A Malian court has rejected an appeal by Canadian mining giant Barrick Mining to release four local employees arrested last November, deepening the legal standoff between the company and Mali’s military-led government over taxes and mining ownership.
Judge Samba Sar ruled on Tuesday that the appeal was “unfounded,” according to Alioufa Habib Koné, Barrick’s legal representative. The four employees are facing charges including money laundering and violations of financial regulations — allegations the company has categorically denied.
Barrick, which owns 80% of the Loulo-Gounkoto gold mining complex in Mali (with the government holding the remaining 20%), called the charges against its staff “baseless.” The employees remain in custody in Bamako pending trial.
Tensions between Barrick and the Malian authorities have escalated since 2023, when the government began pushing to implement a new mining code. The law increases taxes on foreign miners and gives the state a larger stake in gold operations.
The dispute came to a head in January when the government halted exports from the Loulo-Gounkoto site and confiscated three metric tons of gold.
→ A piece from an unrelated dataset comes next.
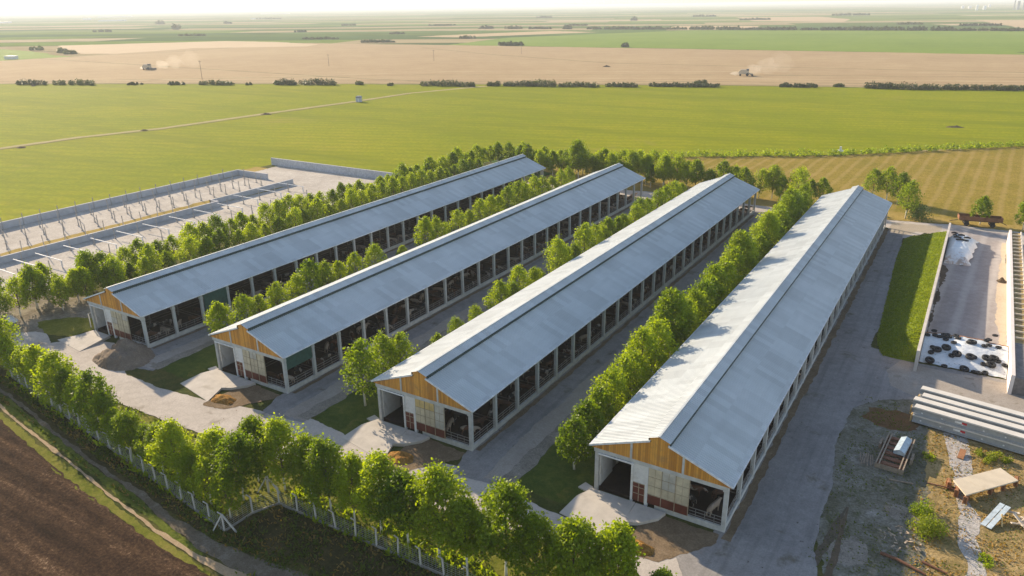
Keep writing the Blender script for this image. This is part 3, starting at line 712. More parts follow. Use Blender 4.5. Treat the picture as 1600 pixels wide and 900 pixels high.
def mound(name, cx, cy, rx, ry, h, mat, label, cat, group=None, rot=0, seed=0, sharp=1.0, base=-.06):
    n = 44; vs = []; fs = []
    for i in range(n+1):
        for j in range(n+1):
            u, v = i/n*2-1, j/n*2-1
            r = math.hypot(u, v)*(1+.28*noise.noise(Vector((math.atan2(v, u)*1.2+seed, seed, 1))))
            z = max(0, 1-r**1.3)**sharp*h
            z *= 1+.55*noise.noise(Vector((u*2.2+seed, v*2.2, seed)))
            z += .10*h*noise.noise(Vector((u*9, v*9, seed)))*(1 if r < 1 else 0)+ .05*h*noise.noise(Vector((u*20, v*20, seed)))*(1 if r < 1 else 0)
            if r >= 1: z = -.1
            x, y = u*rx, v*ry
            vs.append((cx+x*math.cos(rot)-y*math.sin(rot), cy+x*math.sin(rot)+y*math.cos(rot), base+z))
    keep = lambda a: vs[a][2] > base-.09
    for i in range(n):
        for j in range(n):
            q = (i*(n+1)+j, i*(n+1)+j+1, (i+1)*(n+1)+j+1, (i+1)*(n+1)+j)
            if any(keep(a) for a in q): fs.append(q)
    mb = MB().add(vs, fs); o = mb.build(name, mat, smooth=True)
    return tag(o, label, cat, group)
m_soil = groundmat('heaped_soil', [(.15,.115,.085), (.22,.175,.135), (.30,.245,.19)], .4, 2, 7, .5, .8, .1)
m_straw = groundmat('strawy_muck', [(.14,.07,.02), (.30,.16,.045), (.45,.28,.10)], .8, 3, 9, .8, .9, .12)
mound('soil_heap', -85.4, -5.4, 5.0, 3.8, 2.3, m_soil, 'long grey-brown heap of soil in front of the leftmost barn', 'heap', rot=R(-12), seed=2)
mound('soil_heap', -104.5, 3.5, 2.6, 1.6, .6, m_soil, 'low scrubby heap of earth left of the leftmost barn', 'heap', seed=5)
mound('straw_heap', BX[1]-6.0, BY[1]-5.2, 1.9, 1.2, .55, m_straw, 'orange-brown straw heap beside the ramp of the second barn', 'heap', 'straw heaps beside the ramps', seed=7)
mound('straw_heap', BX[2]-6.1, BY[2]-5.0, 1.7, 1.2, .55, m_straw, 'orange-brown straw heap beside the ramp of the third barn', 'heap', 'straw heaps beside the ramps', seed=8)
mound('straw_heap', BX[3]-6.0, BY[3]-6.0, 1.4, 1.0, .5, m_straw, 'orange-brown straw heap beside the ramp of the rightmost barn', 'heap', 'straw heaps beside the ramps', seed=9)

# ================================================================ CATTLE
def skin(name, V, Eg, rad, sub=1, root=0):
    me = bpy.data.meshes.new(name); me.from_pydata(V, Eg, []); o = bpy.data.objects.new(name, me); C.objects.link(o)
    md = o.modifiers.new('s', 'SKIN'); 
    for i, r_ in enumerate(rad):
        r_ = r_ if isinstance(r_, tuple) else (r_, r_); me.skin_vertices[0].data[i].radius = r_; me.skin_vertices[0].data[i].use_root = (i == root)
    md.use_smooth_shade = True
    s = o.modifiers.new('b', 'SUBSURF'); s.levels = sub; s.render_levels = sub
    dg = bpy.context.evaluated_depsgraph_get(); ev = o.evaluated_get(dg); m2 = bpy.data.meshes.new_from_object(ev)
    bpy.data.objects.remove(o); m2.name = name; m2.materials.clear()
    for p in m2.polygons: p.use_smooth = True
    return m2
def cow_mesh(head_dz=0, head_dx=0):
    V = [(-.95,0,1.12),(-.35,0,1.06),(.35,0,1.06),(.75,0,1.14),(1.12,0,1.30+head_dz*.4),(1.38+head_dx,0,1.34+head_dz),(1.72+head_dx,0,1.12+head_dz)]
    Eg = [(i, i+1) for i in range(6)]; rad = [(.27,.28),(.35,.36),(.33,.37),(.26,.32),(.15,.20),(.13,.15),(.085,.09)]
    def chain(root, pts, rr):
        p = root
        for q, r_ in zip(pts, rr): V.append(q); Eg.append((p, len(V)-1)); rad.append((r_, r_)); p = len(V)-1
    for s in (-1, 1):
        chain(0, [(-.92,.20*s,.85),(-.80,.22*s,.62),(-1.02,.22*s,.40),(-.97,.22*s,.06)], [.15,.10,.06,.055])
        chain(3, [(.70,.20*s,.80),(.72,.21*s,.42),(.70,.21*s,.05)], [.12,.065,.055])
        chain(5, [(1.32+head_dx,.26*s,1.40+head_dz)], [.04])
    chain(0, [(-1.20,0,1.15),(-1.27,0,.6),(-1.25,0,.45)], [.035,.025,.04])
    return skin('cow', V, Eg, rad, 1, 1)
def cowmat(name, a, b, th):
    a = tuple(q*.75 for q in a); b = tuple(q*.75 for q in b)
    m, n, l, bs = newmat(name); p = coords(n, l, world=False)
    oi = n.new('ShaderNodeObjectInfo').outputs['Random']
    ad = n.new('ShaderNodeVectorMath'); ad.operation = 'ADD'; l.new(p, ad.inputs[0])
    cb = n.new('ShaderNodeCombineXYZ'); l.new(math_(n, l, 'MULTIPLY', oi, 40), cb.inputs[0]); l.new(cb.outputs[0], ad.inputs[1])
    q = ntex(n, l, ad.outputs[0], 1.1, 2, .5, .3)
    col = mixc(n, l, math_(n, l, 'MULTIPLY', math_(n, l, 'SUBTRACT', q, th), 30, True), a, b)
    l.new(col, bs.inputs['Base Color']); bs.inputs['Roughness'].default_value = .8; return m
cm = [cow_mesh(0, 0), cow_mesh(-.45, .02)]
CK = [('brown and white', cowmat('brown_white_hide', (.15,.06,.028), (.48,.38,.29), .50)), ('cream', cowmat('cream_hide', (.44,.33,.24), (.52,.42,.32), .5)), ('dark brown', cowmat('dark_brown_hide', (.09,.04,.022), (.14,.06,.03), .5)), ('black and white', cowmat('black_white_hide', (.03,.028,.026), (.42,.36,.30), .55))]
cows = {}
for mi, cmesh in enumerate(cm):
    for name, mt in CK:
        c = cmesh.copy(); c.materials.clear(); c.materials.append(mt); cows[(mi, name)] = c
crng = random.Random(11)
firstcow = None
for k, bays in ((0, range(0, 20)), (1, range(0, 24)), (2, range(0, 24)), (3, range(0, 9))):
    for b in bays:
        names = [c[0] for c in CK]; crng.shuffle(names)
        cnt = 4 if (k in (1, 2, 3) and b < 10) else 3
        if k == 3: cnt = 3
        if b == 0: cnt = 4
        for i in range(cnt):
            near = i < 2
            x = -1.0 - crng.random()*.5 - (0 if near else 2.6)
            yy = .22+(BL-.44)*(b+(i % 2)*.45+.12+crng.random()*.25)/24
            o = link('cow', cows[(crng.randint(0, 1), names[i])])
            o.location = (BX[k]-.9+x+ .4, BY[k]+yy+.4, .30)
            o.rotation_euler.z = crng.choice([0, 0, math.pi, 1.3, -1.4, .5, 2.2])+crng.uniform(-.3, .3)
            o.scale = (.86,)*3
            tag(o, '%s cow in the %s bay from the front of the %s' % (names[i], nth(b+1), BNAME[k]), 'cow', 'cattle standing in the open barns')

# ================================================================ TREES
def leaf_cloud(mb, pts, rng, size, spread, per):
    for p, r_ in pts:
        p = Vector(p)
        for _ in range(per):
            d = Vector((rng.gauss(0,1), rng.gauss(0,1), rng.gauss(0,1))); d.normalize(); d *= (rng.random()**.4)*r_*spread*(1+.35*rng.random())
            d.z *= 1.25
            q = p+d; s = size*rng.uniform(.6, 1.25)
            nrm = (d.normalized()*.5+Vector((rng.gauss(0,.7), rng.gauss(0,.7), rng.gauss(0,.7)+.3))).normalized()
            a = nrm.orthogonal().normalized(); a.rotate(Matrix.Rotation(rng.random()*6.28, 3, nrm)); b_ = nrm.cross(a)
            mb.add([q-a*s*.62, q+b_*s*.42-a*s*.05, q+a*s*.70+nrm*s*.1, q-b_*s*.42-a*s*.05], [(0,1,2,3)])
def make_tree(seed, H=7.5, Rc=2.0, size=.27, base=2.1, ncl=46, per=56):
    rng = random.Random(seed); tr = MB(); lf = MB(); pts = []
    lean = Vector((rng.uniform(-.3,.3), rng.uniform(-.3,.3), 0))
    tr.tube([Vector((0,0,-.15)), Vector((0,0,1.0)), lean*.3+Vector((0,0,base)), lean*.7+Vector((0,0,base+(H-base)*.5)), lean+Vector((0,0,H*.9))], [.15,.12,.10,.065,.02], 7)
    peaks = [(rng.uniform(0, 6.28), rng.uniform(.7, 1.0)) for _ in range(3)]
    for i in range(ncl):
        u = ((i+rng.random())/ncl)**.85; ang = i*2.4+rng.uniform(-.6,.6)
        prof = max(.12, math.sin(math.pi*(.10+.86*u)**.80))**.75
        lob = 1+.22*math.cos(3*ang+seed)+.12*math.cos(5*ang+seed*2+u*4)
        r_ = Rc*prof*lob*(rng.uniform(.35,1.0)**.6)
        z = base-.1+(H-base)*(.04+.92*u)
        p = lean*u+Vector((math.cos(ang)*r_, math.sin(ang)*r_, z))
        a = lean*u+Vector((0, 0, max(base*.8, z-r_*rng.uniform(.7,1.2)-.2)))
        if i % 2 == 0: tr.tube([a, a.lerp(p, .5)+Vector((0,0,-.1)), p], [.045,.03,.01], 5)
        pts.append((p, Rc*rng.uniform(.20,.36)))
    for q in range(3): pts.append((lean+Vector((rng.gauss(0,.2), rng.gauss(0,.2), H*(.93+.03*q))), Rc*.16))
    leaf_cloud(lf, pts, rng, size, 1.0, per)
    lf.v = [(x, y, z) for x, y, z in lf.v]
    t = empty('broadleaf_tree'); tr.build('trunk', M['trunk'], t, smooth=True); lf.build('crown', M['leaf'], t)
    return t
protos = [make_tree(100+i, H=[7.4,6.7,8.0,7.1,7.6,6.4][i], Rc=[2.35,2.1,2.5,2.0,2.6,1.9][i], base=[1.9,1.7,2.1,1.8,2.0,1.6][i]) for i in range(6)]
bigs = [make_tree(300+i, H=[9.4,8.9,9.9,9.1][i], Rc=[2.6,2.35,2.75,2.9][i], size=.26, ncl=74, per=80, base=[2.9,3.1,2.7,3.0][i]) for i in range(4)]
used = set()
trng = random.Random(5)
def place(src, x, y, label, group, s=1.0, cat='tree', lean=0):
    o = src if src.name not in used else copy_tree(src); used.add(src.name)
    o.location = (x, y, -.06); o.rotation_euler = (trng.uniform(-.03,.03), trng.uniform(-.03,.03), trng.uniform(0, 6.28)); o.scale = (s*trng.uniform(.95,1.08), s*trng.uniform(.95,1.08), s)
    tag(o, label, cat, group); return o
def row(pts, srcs, rowname, end, group, smin=.85, smax=1.12):
    for i, p in enumerate(pts):
        s = p[2] if len(p) > 2 else trng.uniform(smin, smax)
        place(trng.choice(srcs), p[0]+trng.uniform(-.35,.35), p[1]+trng.uniform(-.35,.35), 'green tree, %s from the %s end of %s' % (nth(i+1), end, rowname), group, s)
# roadside trees in the foreground
fr = [(-62.5-3.05*i+21.4, -22.4+.42*i*(1 if i < 99 else 1)) for i in range(20)]
fr = []
for i in range(22):
    x = -42.5-3.05*i; fr.append((x, -22.3+(x+42.5)/-46.0*5.4*1.0, trng.choice([.60,.72,.82,.92,1.0]) if x < -63 else trng.choice([.50,.58,.66,.76])))
row([p for p in fr if p[0] < -63], protos+protos[2:5], 'the left roadside row', 'right', 'young trees along the boundary fence')
row([p for p in fr if p[0] >= -63], bigs+protos[2:3], 'the roadside stretch left of the fence corner', 'right', 'young trees along the boundary fence', .8, .9)
for x_, y_, s_, lb in ((-43.4,-19.6,.92,'leafy green tree just inside the fence corner, nearest the ploughed field'), (-44.6,-16.6,.88,'tall green tree by the fence corner standing nearest the service road'), (-47.6,-19.4,.8,'green tree filling the gap left of the fence corner')):
    place(bigs[int(-x_) % 4], x_, y_, lb, 'trees at the fence corner', s_*.88)
fr2 = []
x = -41.0
while x < -3:
    fr2.append((x, -16.3+(.9 if x > -15 else 0)+(1.2 if x > -8 else 0), trng.choice([.74,.82,.88,.94,.98]))); x += 3.3
row(fr2, bigs, 'the taller right-hand roadside row', 'left', 'large trees along the boundary fence')
place(bigs[1], -1.0, -14.2, 'short leafy tree low at the right end of the large roadside row', 'large trees along the boundary fence', .62)
place(bigs[2], 2.2, -14.8, 'last small leafy tree at the right end of the large roadside row', 'large trees along the boundary fence', .55)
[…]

Operations at the mine have been suspended since mid-January.
Adding to the strain, Malian authorities issued an arrest warrant in December for Barrick CEO Mark Bristow, who resides in Toronto, on allegations of money laundering and regulatory breaches.
The developments in Mali are part of a broader regional trend, as military governments in Mali, Burkina Faso, and Niger seek to renegotiate terms with gold mining companies amid soaring global gold prices. The three countries aim to increase their share of revenue from the lucrative sector.
Mali alone accounts for roughly 14% of Barrick’s global gold output. The company generated $949 million in revenue from its Malian operations in the first nine months of last year.